-- Given data start --

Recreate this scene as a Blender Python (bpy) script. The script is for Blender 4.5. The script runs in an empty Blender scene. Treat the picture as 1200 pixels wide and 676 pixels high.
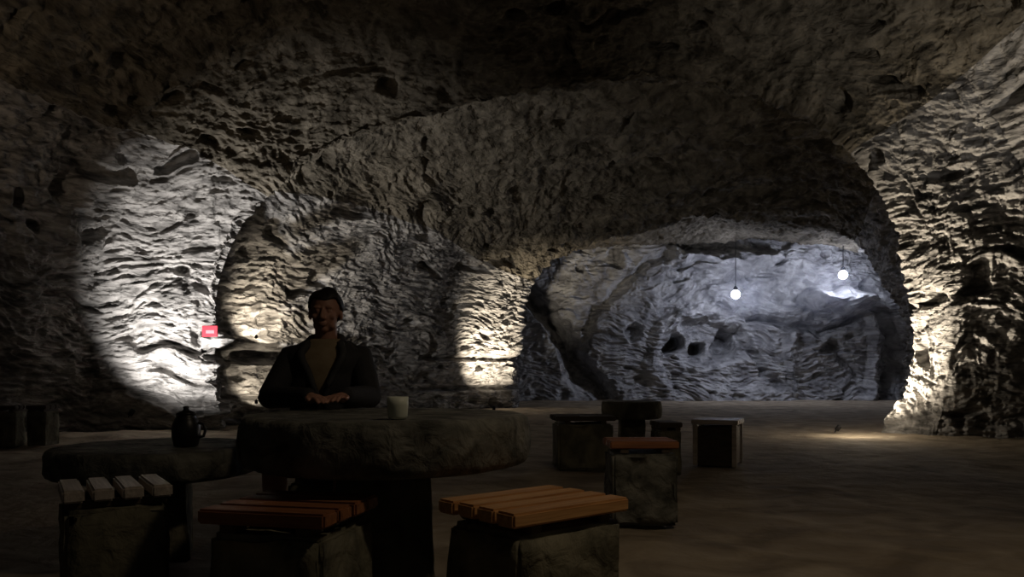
import bpy, bmesh, math, random
import numpy as np
from mathutils import Vector, Matrix

random.seed(7)
C = bpy.context.scene
COL = C.collection

# ------------------------------------------------------------------ camera, world, exposure
F = 933.0            # focal length in pixels of the 1200 px frame
HOR = 434.0          # row of the horizon
CH = 0.92            # camera height
cd = bpy.data.cameras.new('camera'); cam = bpy.data.objects.new('camera', cd); COL.objects.link(cam)
cam.location = (0, 0, CH); cam.rotation_euler = (math.radians(90), 0, 0)
cd.sensor_width = 36; cd.lens = 36 * F / 1200; cd.shift_y = (HOR - 338) / 1200
cd.clip_start = 0.05; cd.clip_end = 100
C.camera = cam
C.view_settings.view_transform = 'Standard'; C.view_settings.look = 'None'
C.view_settings.gamma = 1; C.view_settings.use_curve_mapping = False
C.view_settings.exposure = -0.3
w = bpy.data.worlds.new('world'); C.world = w; w.use_nodes = True
w.node_tree.nodes['Background'].inputs[0].default_value = (0.9, 0.85, 0.75, 1)
w.node_tree.nodes['Background'].inputs[1].default_value = 0.016
C.cycles.use_denoising = True
C.cycles.max_bounces = 5

def at(px, py, D):
    return Vector(((px - 600) / F * D, D, CH + (HOR - py) / F * D))

def lamp(name, kind, loc, power, color, target=None, size=0.1, cone=120, blend=0.6):
    l = bpy.data.lights.new(name, kind); l.energy = power; l.color = color
    if kind == 'SPOT':
        l.spot_size = math.radians(cone); l.spot_blend = blend; l.shadow_soft_size = size
    elif kind == 'POINT':
        l.shadow_soft_size = size
    o = bpy.data.objects.new(name, l); COL.objects.link(o); o.location = loc
    if target is not None:
        o.rotation_euler = (Vector(target) - Vector(loc)).to_track_quat('-Z', 'Y').to_euler()
    return o

WARM = (1.0, 0.86, 0.66); WHITE = (1.0, 0.96, 0.92); COOL = (0.76, 0.81, 1.0); SOFT = (1.0, 0.88, 0.7)
# floor uplights grazing the rock (fixtures are modelled further down)
UP = [
    # name, place, aim, power, colour, cone
    ('left_buttress',  (-5.08, 10.70, 0.40), (-4.78, 12.0, 1.62), 1000, WHITE, 98),
    ('inner_wall_high', (-4.40, 13.74, 1.53), (-4.45, 14.45, 1.95), 170, WARM, 125),
    ('inner_wall_low', (-4.35, 13.55, 0.42), (-4.5, 14.05, 0.75), 40, WARM, 110),
    ('middle_column',  (-0.40, 17.75, 0.12), (-0.36, 19.2, 1.50), 1500, WARM, 74),
    ('right_pillar',   (4.85, 11.74, 0.12), (5.9, 11.76, 1.35), 1150, WARM, 88),
]
for n, p, t, e, c, cone in UP:
    lamp('uplight_' + n, 'SPOT', p, e, c, t, 0.05, cone, 1.0)
lamp('uplight_spill', 'POINT', (4.85, 11.2, 0.40), 20, WARM, None, 0.05)
# work lamps of the far chamber
LAMPS = [at(862, 345, 23.1), at(988, 322, 23.3)]
for p in LAMPS:
    lamp('far_lamp', 'POINT', p, 800, COOL, None, 0.14)
# lamps of the front chamber, outside the frame
lamp('room_uplight_right', 'SPOT', (6.4, 5.0, 0.4), 480, (1, .93, .84), (5.3, 10.2, 5.9), 0.2, 50, 1.0)
lamp('room_uplight_left', 'SPOT', (-6.2, 4.0, 0.4), 190, (1, .78, .56), (-5.2, 9.8, 5.6), 0.2, 62, 1.0)
lamp('table_lamp', 'SPOT', (1.9, 1.9, 3.6), 78, (1, .80, .56), (1.15, 3.2, 0.4), 0.12, 98, 1.0)

# ------------------------------------------------------------------ numpy noise
def _hash(ix, iy, iz, seed):
    h = (ix.astype(np.int64) * 374761393 + iy.astype(np.int64) * 668265263 + iz.astype(np.int64) * 2147483647 + seed * 974711) & 0xffffffff
    h = ((h ^ (h >> 13)) * 1274126177) & 0xffffffff
    h = ((h ^ (h >> 16)) * 2246822519) & 0xffffffff
    return ((h ^ (h >> 15)) & 0xffffff) / float(0xffffff) * 2 - 1
def vnoise(p, seed=0):
    i = np.floor(p).astype(np.int64); f = p - i; u = f * f * f * (f * (f * 6 - 15) + 10)
    r = 0
    for dx in (0, 1):
        for dy in (0, 1):
            for dz in (0, 1):
                wt = (u[..., 0] if dx else 1 - u[..., 0]) * (u[..., 1] if dy else 1 - u[..., 1]) * (u[..., 2] if dz else 1 - u[..., 2])
                r = r + wt * _hash(i[..., 0] + dx, i[..., 1] + dy, i[..., 2] + dz, seed)
    return r
def fbm(p, octv=4, seed=0, gain=0.5):
    a, s, r = 1.0, 1.0, 0
    for k in range(octv):
        r = r + a * vnoise(p * s + 17.3 * k, seed + k); a *= gain; s *= 2.03
    return r
def ridged(p, octv=4, seed=0):
    a, s, r = 1.0, 1.0, 0
    for k in range(octv):
        r = r + a * (1 - 2.2 * np.abs(vnoise(p * s + 9.1 * k, seed + k))); a *= 0.55; s *= 2.1
    return r

# ------------------------------------------------------------------ materials
def mat(name, color, rough=0.9, noise=None, bump=None, metal=0, emit=None, trans=0, spec=None):
    m = bpy.data.materials.new(name); m.use_nodes = True
    nt = m.node_tree; b = nt.nodes['Principled BSDF']
    b.inputs['Base Color'].default_value = (*color, 1); b.inputs['Roughness'].default_value = rough
    b.inputs['Metallic'].default_value = metal
    if spec is not None: b.inputs['Specular IOR Level'].default_value = spec
    if trans: b.inputs['Transmission Weight'].default_value = trans
    if emit:
        b.inputs['Emission Color'].default_value = (*emit[0], 1); b.inputs['Emission Strength'].default_value = emit[1]
    tc = nt.nodes.new('ShaderNodeTexCoord')
    def tex(scale, detail, stretch, dist=0.0):
        mp = nt.nodes.new('ShaderNodeMapping'); mp.inputs['Scale'].default_value = stretch
        n = nt.nodes.new('ShaderNodeTexNoise'); n.inputs['Scale'].default_value = scale
        n.inputs['Detail'].default_value = detail; n.inputs['Distortion'].default_value = dist
        nt.links.new(tc.outputs['Object'], mp.inputs[0]); nt.links.new(mp.outputs[0], n.inputs['Vector'])
        return n
    if noise:
        c2, sc, stretch, lo, hi = noise
        n = tex(sc, 6, stretch, 0.8)
        r = nt.nodes.new('ShaderNodeValToRGB')
        r.color_ramp.elements[0].position = lo; r.color_ramp.elements[0].color = (*color, 1)
        r.color_ramp.elements[1].position = hi; r.color_ramp.elements[1].color = (*c2, 1)
        nt.links.new(n.outputs['Fac'], r.inputs[0]); nt.links.new(r.outputs[0], b.inputs['Base Color'])
    if bump:
        sc, stretch, dist, st = bump
        n = tex(sc, 7, stretch, 0.5)
        bp = nt.nodes.new('ShaderNodeBump'); bp.inputs['Strength'].default_value = st; bp.inputs['Distance'].default_value = dist
        nt.links.new(n.outputs['Fac'], bp.inputs['Height']); nt.links.new(bp.outputs[0], b.inputs['Normal'])
    return m

M = {}
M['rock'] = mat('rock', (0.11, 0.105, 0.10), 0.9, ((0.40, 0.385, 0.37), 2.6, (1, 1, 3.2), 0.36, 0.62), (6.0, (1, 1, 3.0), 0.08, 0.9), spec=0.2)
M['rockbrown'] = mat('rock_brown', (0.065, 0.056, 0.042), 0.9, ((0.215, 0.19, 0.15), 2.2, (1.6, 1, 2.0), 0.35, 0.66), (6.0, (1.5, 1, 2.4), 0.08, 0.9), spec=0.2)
M['farrock'] = mat('far_rock', (0.20, 0.20, 0.21), 0.85, ((0.52, 0.52, 0.53), 2.0, (1, 1, 1.4), 0.35, 0.65), (4.0, (1, 1, 1.6), 0.10, 0.9), spec=0.3)
M['ground'] = mat('packed_earth', (0.20, 0.16, 0.115), 0.92, ((0.42, 0.35, 0.26), 2.2, (1, 1, 1), 0.35, 0.68), (6.0, (1, 1, 1), 0.03, 0.8), spec=0.2)
M['stone'] = mat('hewn_stone', (0.05, 0.05, 0.042), 0.85, ((0.22, 0.215, 0.185), 7.0, (1, 1, 1.4), 0.35, 0.68), (16.0, (1, 1, 1), 0.03, 0.8), spec=0.3)
M['block'] = mat('block_stone', (0.09, 0.085, 0.06), 0.9, ((0.26, 0.24, 0.17), 6.0, (1, 1, 0.8), 0.35, 0.70), (14.0, (1, 1, 1), 0.03, 0.8), spec=0.2)
M['wood'] = mat('oiled_wood', (0.42, 0.20, 0.07), 0.5, ((0.66, 0.37, 0.15), 5.0, (0.5, 9, 9), 0.3, 0.7), (8.0, (0.5, 12, 12), 0.004, 0.5))
M['woodred'] = mat('red_brown_wood', (0.20, 0.075, 0.03), 0.55, ((0.38, 0.15, 0.06), 5.0, (0.5, 9, 9), 0.3, 0.7), (8.0, (0.5, 12, 12), 0.004, 0.5))
M['woodgrey'] = mat('weathered_wood', (0.42, 0.36, 0.31), 0.5, ((0.70, 0.62, 0.55), 5.0, (0.5, 9, 9), 0.3, 0.7), (8.0, (0.5, 12, 12), 0.004, 0.5))
M['darkwood'] = mat('dark_wood', (0.05, 0.035, 0.025), 0.7, ((0.10, 0.075, 0.05), 5.0, (1, 1, 6), 0.3, 0.7))
M['skin'] = mat('skin', (0.42, 0.22, 0.16), 0.55)
M['hair'] = mat('dark_hair', (0.012, 0.009, 0.007), 0.6, None, (60.0, (1, 1, 0.3), 0.004, 0.8))
M['jacket'] = mat('dark_jacket', (0.015, 0.015, 0.017), 0.85, ((0.025, 0.024, 0.026), 30.0, (1, 1, 1), 0.3, 0.7), (40.0, (1, 1, 1), 0.003, 0.6))
M['collar'] = mat('dark_grey_lapel', (0.035, 0.035, 0.037), 0.8)
M['shirt'] = mat('olive_brown_shirt', (0.23, 0.17, 0.10), 0.85, ((0.28, 0.22, 0.14), 20.0, (1, 1, 1), 0.3, 0.7))
M['trouser'] = mat('dark_trousers', (0.015, 0.015, 0.02), 0.9)
M['leather'] = mat('black_leather', (0.01, 0.01, 0.01), 0.45)
M['iron'] = mat('dark_iron', (0.02, 0.02, 0.022), 0.5, metal=0.6)
M['cord'] = mat('black_cable', (0.01, 0.01, 0.012), 0.6)
M['bulb'] = mat('lit_bulb', (1, 1, 1), 0.4, emit=((0.80, 0.83, 1.0), 22.0))
M['lens'] = mat('lit_lens', (1, 1, 1), 0.4, emit=((1.0, 0.85, 0.6), 4.0))
M['frost'] = mat('frosted_glass', (0.80, 0.84, 0.72), 0.45, trans=0.12)
M['wax'] = mat('candle_wax', (0.75, 0.72, 0.6), 0.5)
M['red'] = mat('red_panel', (0.32, 0.02, 0.035), 0.5)
M['pink'] = mat('pale_pink_field', (0.36, 0.14, 0.16), 0.5)
M['glaze'] = mat('dark_glazed_clay', (0.015, 0.014, 0.013), 0.4)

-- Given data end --

§ Description of the task
Check each line above for the string "scene" and show the ones that have it.

§ Result for this task
Recreate this scene as a Blender Python (bpy) script. The script is for Blender 4.5. The script runs in an empty Blender scene. Treat the picture as 1200 pixels wide and 676 pixels high.
C = bpy.context.scene